> [DIRECTION]: Quote exactly, and only, the lines from the one with "Keep writing the" down to the one with "return n.outputs[2]", both included.
....................
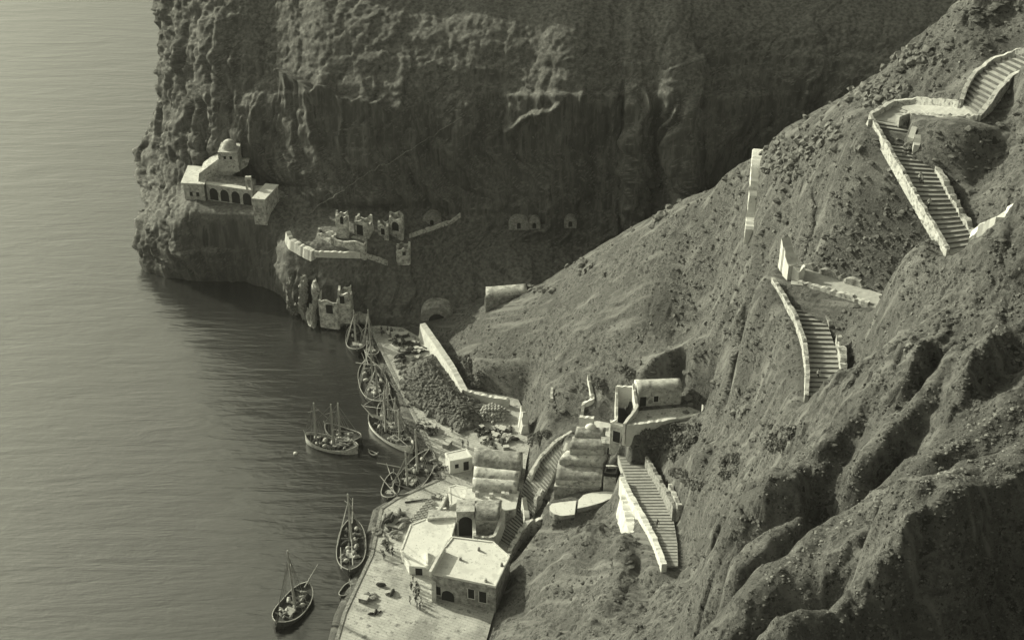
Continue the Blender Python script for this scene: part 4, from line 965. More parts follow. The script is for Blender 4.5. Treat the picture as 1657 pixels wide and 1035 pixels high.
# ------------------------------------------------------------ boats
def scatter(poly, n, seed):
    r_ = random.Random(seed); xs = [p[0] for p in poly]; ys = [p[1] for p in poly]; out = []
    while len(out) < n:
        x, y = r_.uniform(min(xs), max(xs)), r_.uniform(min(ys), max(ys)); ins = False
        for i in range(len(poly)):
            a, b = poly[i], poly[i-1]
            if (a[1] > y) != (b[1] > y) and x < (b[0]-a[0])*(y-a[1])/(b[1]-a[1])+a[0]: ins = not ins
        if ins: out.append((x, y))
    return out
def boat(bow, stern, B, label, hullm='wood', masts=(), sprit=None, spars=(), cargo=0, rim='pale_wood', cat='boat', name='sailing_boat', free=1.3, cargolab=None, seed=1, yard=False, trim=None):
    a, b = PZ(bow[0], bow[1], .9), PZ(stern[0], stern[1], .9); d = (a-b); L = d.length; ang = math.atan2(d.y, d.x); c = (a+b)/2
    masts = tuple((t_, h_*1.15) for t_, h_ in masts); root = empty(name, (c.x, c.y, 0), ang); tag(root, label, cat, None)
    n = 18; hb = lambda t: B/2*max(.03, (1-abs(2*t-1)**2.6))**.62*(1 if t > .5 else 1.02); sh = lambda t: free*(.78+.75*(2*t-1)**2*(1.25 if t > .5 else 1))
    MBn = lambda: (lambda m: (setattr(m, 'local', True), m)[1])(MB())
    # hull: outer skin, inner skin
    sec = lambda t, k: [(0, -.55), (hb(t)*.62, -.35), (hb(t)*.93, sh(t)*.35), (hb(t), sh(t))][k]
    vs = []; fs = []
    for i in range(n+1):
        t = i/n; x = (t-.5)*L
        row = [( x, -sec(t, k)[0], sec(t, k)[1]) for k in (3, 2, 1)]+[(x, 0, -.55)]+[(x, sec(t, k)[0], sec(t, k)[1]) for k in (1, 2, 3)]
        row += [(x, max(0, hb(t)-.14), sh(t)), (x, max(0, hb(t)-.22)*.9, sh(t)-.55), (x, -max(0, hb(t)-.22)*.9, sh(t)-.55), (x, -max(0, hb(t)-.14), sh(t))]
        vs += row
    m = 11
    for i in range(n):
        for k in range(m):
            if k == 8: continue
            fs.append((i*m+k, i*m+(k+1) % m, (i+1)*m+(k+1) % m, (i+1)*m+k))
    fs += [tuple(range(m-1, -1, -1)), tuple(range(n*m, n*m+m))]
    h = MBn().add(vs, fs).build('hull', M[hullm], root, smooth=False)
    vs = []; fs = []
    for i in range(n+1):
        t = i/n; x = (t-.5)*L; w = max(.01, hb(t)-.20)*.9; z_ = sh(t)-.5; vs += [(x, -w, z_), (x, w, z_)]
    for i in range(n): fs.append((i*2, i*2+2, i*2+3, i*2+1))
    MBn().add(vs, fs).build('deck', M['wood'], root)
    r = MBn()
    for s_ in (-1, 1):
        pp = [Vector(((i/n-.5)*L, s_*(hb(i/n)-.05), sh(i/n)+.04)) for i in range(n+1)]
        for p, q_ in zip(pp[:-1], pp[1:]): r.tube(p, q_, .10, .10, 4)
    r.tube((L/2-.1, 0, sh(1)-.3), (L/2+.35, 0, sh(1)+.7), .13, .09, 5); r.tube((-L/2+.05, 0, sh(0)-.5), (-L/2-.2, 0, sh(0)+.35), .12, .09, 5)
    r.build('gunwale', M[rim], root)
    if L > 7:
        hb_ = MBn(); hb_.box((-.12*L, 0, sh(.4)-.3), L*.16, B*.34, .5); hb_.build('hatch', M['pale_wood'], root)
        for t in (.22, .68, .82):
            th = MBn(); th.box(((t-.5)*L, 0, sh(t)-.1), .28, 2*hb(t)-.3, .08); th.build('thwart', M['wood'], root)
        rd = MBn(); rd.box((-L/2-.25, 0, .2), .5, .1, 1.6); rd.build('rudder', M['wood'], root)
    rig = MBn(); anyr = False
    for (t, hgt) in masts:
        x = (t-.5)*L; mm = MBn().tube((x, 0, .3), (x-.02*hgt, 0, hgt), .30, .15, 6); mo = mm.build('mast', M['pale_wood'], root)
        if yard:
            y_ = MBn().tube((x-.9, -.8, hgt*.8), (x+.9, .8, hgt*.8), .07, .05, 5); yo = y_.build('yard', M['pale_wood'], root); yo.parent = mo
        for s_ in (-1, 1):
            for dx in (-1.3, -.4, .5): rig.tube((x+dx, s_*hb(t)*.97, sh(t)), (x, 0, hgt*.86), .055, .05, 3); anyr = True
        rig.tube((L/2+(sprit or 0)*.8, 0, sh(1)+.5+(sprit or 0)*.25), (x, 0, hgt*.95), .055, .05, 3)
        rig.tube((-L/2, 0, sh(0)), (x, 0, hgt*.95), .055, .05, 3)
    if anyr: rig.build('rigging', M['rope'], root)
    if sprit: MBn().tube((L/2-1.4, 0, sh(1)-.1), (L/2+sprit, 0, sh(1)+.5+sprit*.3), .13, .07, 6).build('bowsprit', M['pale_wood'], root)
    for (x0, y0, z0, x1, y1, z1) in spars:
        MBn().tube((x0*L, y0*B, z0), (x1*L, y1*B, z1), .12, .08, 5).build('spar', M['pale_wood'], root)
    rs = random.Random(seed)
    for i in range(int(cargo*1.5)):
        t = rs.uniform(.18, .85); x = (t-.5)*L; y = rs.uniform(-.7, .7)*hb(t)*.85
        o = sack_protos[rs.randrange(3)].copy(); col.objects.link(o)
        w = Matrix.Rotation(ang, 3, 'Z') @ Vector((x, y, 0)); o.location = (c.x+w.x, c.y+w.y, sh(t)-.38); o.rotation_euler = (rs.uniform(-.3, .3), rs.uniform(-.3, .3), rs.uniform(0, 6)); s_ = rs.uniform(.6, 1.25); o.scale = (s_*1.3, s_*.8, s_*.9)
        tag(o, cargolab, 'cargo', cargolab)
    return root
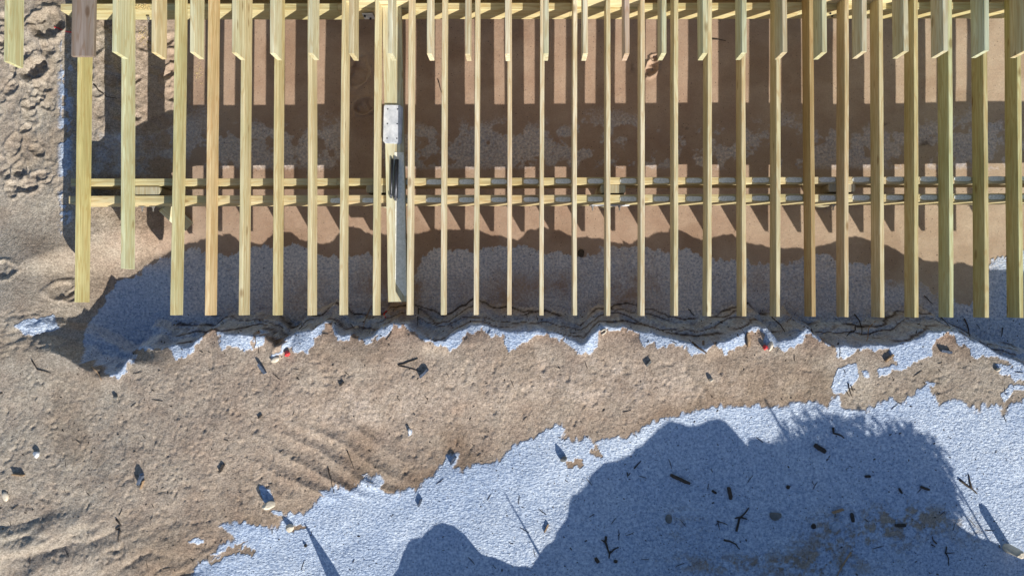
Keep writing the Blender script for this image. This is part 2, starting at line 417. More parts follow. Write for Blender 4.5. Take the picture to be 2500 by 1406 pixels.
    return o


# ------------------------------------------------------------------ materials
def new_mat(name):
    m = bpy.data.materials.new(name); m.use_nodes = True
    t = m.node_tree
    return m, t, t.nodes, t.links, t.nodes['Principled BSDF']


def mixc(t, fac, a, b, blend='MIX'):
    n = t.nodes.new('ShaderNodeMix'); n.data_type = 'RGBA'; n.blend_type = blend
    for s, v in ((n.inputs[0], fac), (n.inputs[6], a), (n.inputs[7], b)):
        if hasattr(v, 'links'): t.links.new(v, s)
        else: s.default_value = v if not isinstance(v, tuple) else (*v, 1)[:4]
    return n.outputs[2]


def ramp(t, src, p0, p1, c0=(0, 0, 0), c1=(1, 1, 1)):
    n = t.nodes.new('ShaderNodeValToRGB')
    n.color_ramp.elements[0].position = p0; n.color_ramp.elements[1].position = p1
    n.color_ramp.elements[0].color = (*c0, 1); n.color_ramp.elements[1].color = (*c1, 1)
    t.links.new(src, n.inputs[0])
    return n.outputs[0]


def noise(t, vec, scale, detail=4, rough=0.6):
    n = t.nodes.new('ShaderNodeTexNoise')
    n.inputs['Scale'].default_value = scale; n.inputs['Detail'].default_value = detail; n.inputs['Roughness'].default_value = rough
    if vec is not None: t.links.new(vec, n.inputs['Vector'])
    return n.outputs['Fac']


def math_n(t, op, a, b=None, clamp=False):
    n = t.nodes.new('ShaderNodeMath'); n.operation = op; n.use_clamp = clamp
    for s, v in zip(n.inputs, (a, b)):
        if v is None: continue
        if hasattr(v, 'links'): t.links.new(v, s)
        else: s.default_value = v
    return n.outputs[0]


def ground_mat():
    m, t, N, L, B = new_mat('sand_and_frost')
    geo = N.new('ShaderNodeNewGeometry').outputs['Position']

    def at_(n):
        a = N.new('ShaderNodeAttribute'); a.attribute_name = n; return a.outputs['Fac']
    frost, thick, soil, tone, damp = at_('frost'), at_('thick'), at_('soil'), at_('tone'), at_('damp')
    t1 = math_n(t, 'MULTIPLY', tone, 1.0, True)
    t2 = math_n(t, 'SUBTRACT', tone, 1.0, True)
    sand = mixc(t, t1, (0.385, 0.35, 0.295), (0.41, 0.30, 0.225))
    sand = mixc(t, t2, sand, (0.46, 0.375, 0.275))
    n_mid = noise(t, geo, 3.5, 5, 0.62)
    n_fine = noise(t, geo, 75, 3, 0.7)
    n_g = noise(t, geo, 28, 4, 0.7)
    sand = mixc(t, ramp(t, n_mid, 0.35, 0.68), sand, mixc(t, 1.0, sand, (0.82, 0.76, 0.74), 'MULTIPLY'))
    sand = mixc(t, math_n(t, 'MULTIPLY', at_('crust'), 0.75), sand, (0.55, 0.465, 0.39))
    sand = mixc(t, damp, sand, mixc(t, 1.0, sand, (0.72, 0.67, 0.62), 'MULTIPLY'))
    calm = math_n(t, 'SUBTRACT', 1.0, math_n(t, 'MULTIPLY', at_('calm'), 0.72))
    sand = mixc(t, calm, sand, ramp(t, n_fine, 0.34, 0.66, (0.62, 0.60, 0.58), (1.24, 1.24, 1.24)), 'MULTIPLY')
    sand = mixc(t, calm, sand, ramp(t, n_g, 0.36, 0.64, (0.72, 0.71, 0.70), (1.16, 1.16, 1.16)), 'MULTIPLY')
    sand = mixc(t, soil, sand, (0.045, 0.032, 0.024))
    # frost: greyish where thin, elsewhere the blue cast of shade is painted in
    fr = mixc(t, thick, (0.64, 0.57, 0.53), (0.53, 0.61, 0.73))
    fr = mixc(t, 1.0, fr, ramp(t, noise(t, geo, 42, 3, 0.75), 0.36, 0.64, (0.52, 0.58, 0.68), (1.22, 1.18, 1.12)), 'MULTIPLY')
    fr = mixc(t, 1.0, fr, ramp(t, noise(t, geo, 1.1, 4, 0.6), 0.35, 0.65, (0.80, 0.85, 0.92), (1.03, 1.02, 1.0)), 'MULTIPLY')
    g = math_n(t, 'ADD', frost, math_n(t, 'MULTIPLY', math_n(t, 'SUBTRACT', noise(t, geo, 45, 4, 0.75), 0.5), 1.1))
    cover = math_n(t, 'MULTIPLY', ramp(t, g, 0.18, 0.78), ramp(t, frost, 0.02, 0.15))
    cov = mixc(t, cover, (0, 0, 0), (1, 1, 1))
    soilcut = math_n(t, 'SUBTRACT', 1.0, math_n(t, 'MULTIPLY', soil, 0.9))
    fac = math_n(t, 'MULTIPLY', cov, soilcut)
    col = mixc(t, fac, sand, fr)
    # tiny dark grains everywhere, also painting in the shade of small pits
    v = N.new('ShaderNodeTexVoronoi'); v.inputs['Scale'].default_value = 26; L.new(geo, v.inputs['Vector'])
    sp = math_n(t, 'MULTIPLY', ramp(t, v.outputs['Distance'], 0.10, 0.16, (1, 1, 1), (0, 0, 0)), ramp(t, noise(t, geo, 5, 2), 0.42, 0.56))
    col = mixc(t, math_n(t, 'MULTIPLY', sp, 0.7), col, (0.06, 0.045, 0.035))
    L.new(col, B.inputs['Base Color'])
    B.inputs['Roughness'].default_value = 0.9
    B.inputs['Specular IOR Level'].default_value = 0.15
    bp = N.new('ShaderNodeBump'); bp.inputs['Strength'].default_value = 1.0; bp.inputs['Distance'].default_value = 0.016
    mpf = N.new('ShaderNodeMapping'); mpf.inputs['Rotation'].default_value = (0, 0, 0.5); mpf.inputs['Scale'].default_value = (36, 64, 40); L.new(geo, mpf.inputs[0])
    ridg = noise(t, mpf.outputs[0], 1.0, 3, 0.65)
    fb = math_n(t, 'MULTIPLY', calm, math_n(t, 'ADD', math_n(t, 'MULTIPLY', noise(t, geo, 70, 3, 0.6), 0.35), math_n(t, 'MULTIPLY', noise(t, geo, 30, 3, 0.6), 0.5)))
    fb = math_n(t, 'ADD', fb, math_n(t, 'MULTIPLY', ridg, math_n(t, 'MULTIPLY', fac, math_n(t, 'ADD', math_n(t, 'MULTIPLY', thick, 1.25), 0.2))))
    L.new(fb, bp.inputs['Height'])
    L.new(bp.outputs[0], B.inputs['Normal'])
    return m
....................
> [THE RESPONSE]:
Keep writing the Blender script for this image. This is part 2, starting at line 417. More parts follow. Write for Blender 4.5. Take the picture to be 2500 by 1406 pixels.
    return o


# ------------------------------------------------------------------ materials
def new_mat(name):
    m = bpy.data.materials.new(name); m.use_nodes = True
    t = m.node_tree
    return m, t, t.nodes, t.links, t.nodes['Principled BSDF']


def mixc(t, fac, a, b, blend='MIX'):
    n = t.nodes.new('ShaderNodeMix'); n.data_type = 'RGBA'; n.blend_type = blend
    for s, v in ((n.inputs[0], fac), (n.inputs[6], a), (n.inputs[7], b)):
        if hasattr(v, 'links'): t.links.new(v, s)
        else: s.default_value = v if not isinstance(v, tuple) else (*v, 1)[:4]
    return n.outputs[2]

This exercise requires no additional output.